▸ **REQUEST**: Repeat the listing below in full, exactly as it stands.

··· DATA SEGMENT ···

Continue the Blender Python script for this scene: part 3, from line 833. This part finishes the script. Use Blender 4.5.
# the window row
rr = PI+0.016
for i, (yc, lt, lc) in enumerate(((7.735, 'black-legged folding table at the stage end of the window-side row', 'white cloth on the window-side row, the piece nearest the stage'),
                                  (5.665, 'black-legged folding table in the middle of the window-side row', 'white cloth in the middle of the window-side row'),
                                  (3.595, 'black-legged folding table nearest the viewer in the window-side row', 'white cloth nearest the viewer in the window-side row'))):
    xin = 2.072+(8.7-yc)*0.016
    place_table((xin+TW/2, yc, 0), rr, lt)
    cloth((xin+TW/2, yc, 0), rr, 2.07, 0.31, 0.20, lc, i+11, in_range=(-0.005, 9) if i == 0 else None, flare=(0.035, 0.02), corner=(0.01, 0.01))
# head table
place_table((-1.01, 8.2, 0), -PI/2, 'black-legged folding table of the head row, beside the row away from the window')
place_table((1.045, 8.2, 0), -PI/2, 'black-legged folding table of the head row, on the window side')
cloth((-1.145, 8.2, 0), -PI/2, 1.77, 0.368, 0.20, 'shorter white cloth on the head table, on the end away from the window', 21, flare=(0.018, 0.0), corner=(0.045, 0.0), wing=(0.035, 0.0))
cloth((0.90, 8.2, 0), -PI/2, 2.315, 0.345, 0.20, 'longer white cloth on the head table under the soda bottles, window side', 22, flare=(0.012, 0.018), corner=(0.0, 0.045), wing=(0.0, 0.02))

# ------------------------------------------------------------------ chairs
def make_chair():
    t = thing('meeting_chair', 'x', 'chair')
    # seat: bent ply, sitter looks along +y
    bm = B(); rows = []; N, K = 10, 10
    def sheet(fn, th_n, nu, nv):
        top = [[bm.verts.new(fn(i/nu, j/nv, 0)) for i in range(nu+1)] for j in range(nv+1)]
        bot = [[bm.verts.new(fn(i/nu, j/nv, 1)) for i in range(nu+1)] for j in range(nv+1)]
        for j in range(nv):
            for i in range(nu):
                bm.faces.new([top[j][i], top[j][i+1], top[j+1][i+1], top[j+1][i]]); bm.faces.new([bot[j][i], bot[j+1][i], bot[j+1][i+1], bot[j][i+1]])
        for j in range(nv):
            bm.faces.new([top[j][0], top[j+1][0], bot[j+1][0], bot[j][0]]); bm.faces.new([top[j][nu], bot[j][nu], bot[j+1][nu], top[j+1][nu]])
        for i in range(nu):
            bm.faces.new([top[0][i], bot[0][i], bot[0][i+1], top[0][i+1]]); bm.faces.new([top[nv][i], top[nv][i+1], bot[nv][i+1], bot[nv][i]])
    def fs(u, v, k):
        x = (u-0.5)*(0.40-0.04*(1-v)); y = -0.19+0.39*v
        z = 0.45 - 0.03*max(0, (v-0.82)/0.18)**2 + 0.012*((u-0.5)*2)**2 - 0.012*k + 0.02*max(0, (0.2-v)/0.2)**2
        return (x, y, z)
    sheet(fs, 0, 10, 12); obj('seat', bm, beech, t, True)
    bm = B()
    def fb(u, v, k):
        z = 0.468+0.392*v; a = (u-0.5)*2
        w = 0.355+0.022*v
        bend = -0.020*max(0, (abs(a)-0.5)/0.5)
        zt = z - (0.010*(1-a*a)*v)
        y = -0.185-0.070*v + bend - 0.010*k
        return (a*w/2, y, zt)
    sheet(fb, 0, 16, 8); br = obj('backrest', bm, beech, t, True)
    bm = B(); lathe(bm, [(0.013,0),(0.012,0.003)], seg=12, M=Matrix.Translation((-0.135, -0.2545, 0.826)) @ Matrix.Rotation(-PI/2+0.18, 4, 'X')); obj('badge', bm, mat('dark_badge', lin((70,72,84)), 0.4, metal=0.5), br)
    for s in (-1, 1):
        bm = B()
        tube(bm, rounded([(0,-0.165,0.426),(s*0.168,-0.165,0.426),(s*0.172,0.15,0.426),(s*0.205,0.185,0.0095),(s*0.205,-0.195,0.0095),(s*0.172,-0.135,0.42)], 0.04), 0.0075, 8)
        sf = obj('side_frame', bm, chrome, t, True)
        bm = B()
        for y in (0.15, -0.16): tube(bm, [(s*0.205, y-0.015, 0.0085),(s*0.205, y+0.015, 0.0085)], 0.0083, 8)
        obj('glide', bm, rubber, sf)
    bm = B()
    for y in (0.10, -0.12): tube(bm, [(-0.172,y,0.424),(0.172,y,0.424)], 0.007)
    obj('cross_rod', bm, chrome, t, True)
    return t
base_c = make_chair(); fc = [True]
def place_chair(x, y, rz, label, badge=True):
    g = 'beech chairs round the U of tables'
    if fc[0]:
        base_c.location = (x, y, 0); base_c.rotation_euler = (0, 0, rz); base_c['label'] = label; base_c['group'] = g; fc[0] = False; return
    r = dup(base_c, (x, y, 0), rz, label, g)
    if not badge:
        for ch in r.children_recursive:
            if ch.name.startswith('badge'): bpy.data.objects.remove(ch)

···

▸ **WORKED SOLUTION**:
Continue the Blender Python script for this scene: part 3, from line 833. This part finishes the script. Use Blender 4.5.
# the window row
rr = PI+0.016
for i, (yc, lt, lc) in enumerate(((7.735, 'black-legged folding table at the stage end of the window-side row', 'white cloth on the window-side row, the piece nearest the stage'),
                                  (5.665, 'black-legged folding table in the middle of the window-side row', 'white cloth in the middle of the window-side row'),
                                  (3.595, 'black-legged folding table nearest the viewer in the window-side row', 'white cloth nearest the viewer in the window-side row'))):
    xin = 2.072+(8.7-yc)*0.016
    place_table((xin+TW/2, yc, 0), rr, lt)
    cloth((xin+TW/2, yc, 0), rr, 2.07, 0.31, 0.20, lc, i+11, in_range=(-0.005, 9) if i == 0 else None, flare=(0.035, 0.02), corner=(0.01, 0.01))
# head table
place_table((-1.01, 8.2, 0), -PI/2, 'black-legged folding table of the head row, beside the row away from the window')
place_table((1.045, 8.2, 0), -PI/2, 'black-legged folding table of the head row, on the window side')
cloth((-1.145, 8.2, 0), -PI/2, 1.77, 0.368, 0.20, 'shorter white cloth on the head table, on the end away from the window', 21, flare=(0.018, 0.0), corner=(0.045, 0.0), wing=(0.035, 0.0))
cloth((0.90, 8.2, 0), -PI/2, 2.315, 0.345, 0.20, 'longer white cloth on the head table under the soda bottles, window side', 22, flare=(0.012, 0.018), corner=(0.0, 0.045), wing=(0.0, 0.02))

# ------------------------------------------------------------------ chairs
def make_chair():
    t = thing('meeting_chair', 'x', 'chair')
    # seat: bent ply, sitter looks along +y
    bm = B(); rows = []; N, K = 10, 10
    def sheet(fn, th_n, nu, nv):
        top = [[bm.verts.new(fn(i/nu, j/nv, 0)) for i in range(nu+1)] for j in range(nv+1)]
        bot = [[bm.verts.new(fn(i/nu, j/nv, 1)) for i in range(nu+1)] for j in range(nv+1)]
        for j in range(nv):
            for i in range(nu):
                bm.faces.new([top[j][i], top[j][i+1], top[j+1][i+1], top[j+1][i]]); bm.faces.new([bot[j][i], bot[j+1][i], bot[j+1][i+1], bot[j][i+1]])
        for j in range(nv):
            bm.faces.new([top[j][0], top[j+1][0], bot[j+1][0], bot[j][0]]); bm.faces.new([top[j][nu], bot[j][nu], bot[j+1][nu], top[j+1][nu]])
        for i in range(nu):
            bm.faces.new([top[0][i], bot[0][i], bot[0][i+1], top[0][i+1]]); bm.faces.new([top[nv][i], top[nv][i+1], bot[nv][i+1], bot[nv][i]])
    def fs(u, v, k):
        x = (u-0.5)*(0.40-0.04*(1-v)); y = -0.19+0.39*v
        z = 0.45 - 0.03*max(0, (v-0.82)/0.18)**2 + 0.012*((u-0.5)*2)**2 - 0.012*k + 0.02*max(0, (0.2-v)/0.2)**2
        return (x, y, z)
    sheet(fs, 0, 10, 12); obj('seat', bm, beech, t, True)
    bm = B()
    def fb(u, v, k):
        z = 0.468+0.392*v; a = (u-0.5)*2
        w = 0.355+0.022*v
        bend = -0.020*max(0, (abs(a)-0.5)/0.5)
        zt = z - (0.010*(1-a*a)*v)
        y = -0.185-0.070*v + bend - 0.010*k
        return (a*w/2, y, zt)
    sheet(fb, 0, 16, 8); br = obj('backrest', bm, beech, t, True)
    bm = B(); lathe(bm, [(0.013,0),(0.012,0.003)], seg=12, M=Matrix.Translation((-0.135, -0.2545, 0.826)) @ Matrix.Rotation(-PI/2+0.18, 4, 'X')); obj('badge', bm, mat('dark_badge', lin((70,72,84)), 0.4, metal=0.5), br)
    for s in (-1, 1):
        bm = B()
        tube(bm, rounded([(0,-0.165,0.426),(s*0.168,-0.165,0.426),(s*0.172,0.15,0.426),(s*0.205,0.185,0.0095),(s*0.205,-0.195,0.0095),(s*0.172,-0.135,0.42)], 0.04), 0.0075, 8)
        sf = obj('side_frame', bm, chrome, t, True)
        bm = B()
        for y in (0.15, -0.16): tube(bm, [(s*0.205, y-0.015, 0.0085),(s*0.205, y+0.015, 0.0085)], 0.0083, 8)
        obj('glide', bm, rubber, sf)
    bm = B()
    for y in (0.10, -0.12): tube(bm, [(-0.172,y,0.424),(0.172,y,0.424)], 0.007)
    obj('cross_rod', bm, chrome, t, True)
    return t
base_c = make_chair(); fc = [True]
def place_chair(x, y, rz, label, badge=True):
    g = 'beech chairs round the U of tables'
    if fc[0]:
        base_c.location = (x, y, 0); base_c.rotation_euler = (0, 0, rz); base_c['label'] = label; base_c['group'] = g; fc[0] = False; return
    r = dup(base_c, (x, y, 0), rz, label, g)
    if not badge:
        for ch in r.children_recursive:
            if ch.name.startswith('badge'): bpy.data.objects.remove(ch)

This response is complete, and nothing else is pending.